The company expects profit this fiscal year to be US$2.20 to US$2.25 a share, including a 19 US cent drag from foreign-exchange effects, according to a statement Thursday. Analysts have estimated US$2.44 on average, with projections ranging from US$2.09 to US$3 a share.

Shares of San Francisco-based Gap fell as much as 5.1 per cent to US$26.20 on Friday. That followed a 12 per cent rally for the stock this year as investors bet on the company's turnaround.

The forecast signals Gap is struggling with its plan to reignite growth. On top of a longer-term trend of consumers spending less on clothing, unseasonably warm weather and a strong US dollar have weighed on results.
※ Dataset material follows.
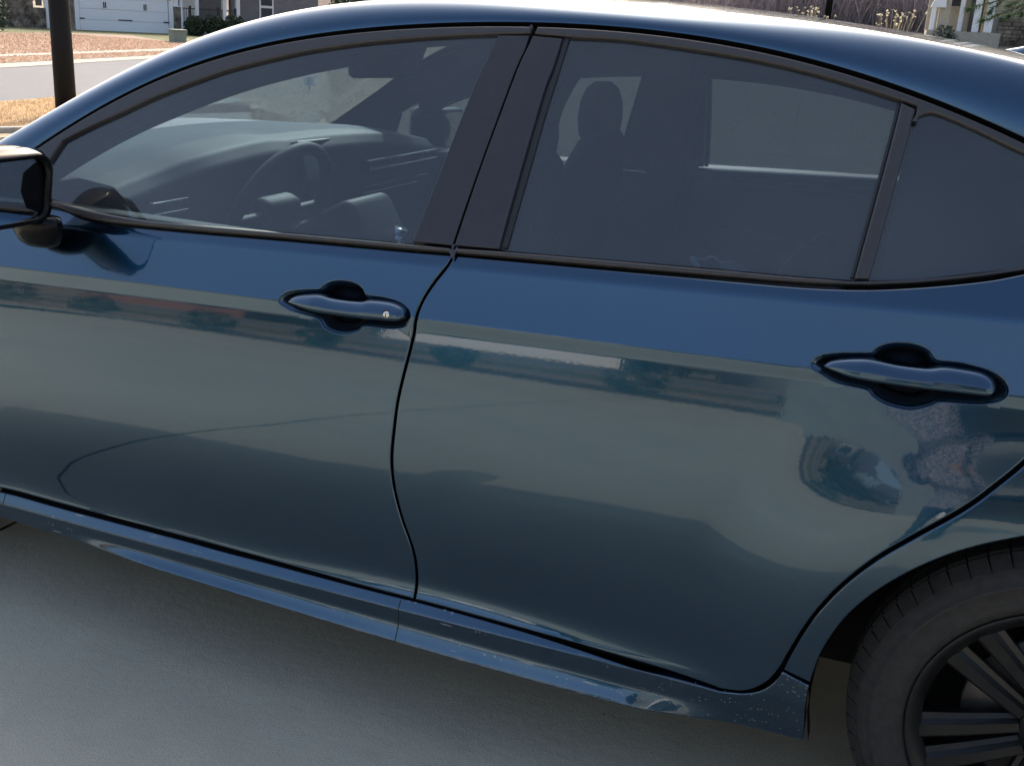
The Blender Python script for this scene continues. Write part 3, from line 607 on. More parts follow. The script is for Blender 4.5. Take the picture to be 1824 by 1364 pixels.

The company's lower- price Old Navy chain had propped up the business, but has shown signs of slowing recently. Comparable sales, a key measure for retailers, fell 8 per cent at Old Navy in the fourth quarter from the same time a year earlier.

"They need strong customer acceptance of product to get the business model moving again," Oliver Chen, a New York-based analyst at Cowen & Co, said in a note to clients.

Excluding some items, profit was 57 US cents a share in the quarter ended Jan 30. That matched analysts' estimates, after Gap gave preliminary results of 56 US cents to 57 cents earlier this month. Net income tumbled 33 per cent to US$214 million.

Gap Brand

For the Gap brand, sales online and at stores open at least a year slipped 3 per cent last quarter, the company said earlier this month. By that measure, sales plunged 14 per cent at the Banana Republic chain.

Chief executive officer Art Peck, who took the job a year ago, has reshuffled management to try to boost performance at the Gap and Banana Republic brands. He has said his comeback plan will begin to pay off in the spring. The company lost Old Navy President Stefan Larsson to Ralph Lauren Corp. last year, putting additional pressure on management. Mr Peck said on the earnings conference call he will take his time naming a permanent replacement for Larsson.

While the company's goal is to return to positive comparable sales this year, that isn't necessary to achieve Gap's guidance for 2016, chief financial officer Sabrina Simmons said on the call.

To boost sales, Gap is focused on speed in 2016. It wants to cut down the time it takes for an item to move from a design concept to store shelves, Mr Peck said on the call. He said he's "pleased" with the improved quality of clothes at the Gap and Banana Republic chains.

"Fashion misses across the portfolio drove 2015 weakness," Mr Chen said in his note.

"Prioritization of speed and supply chain could help in delivering improved looks, faster."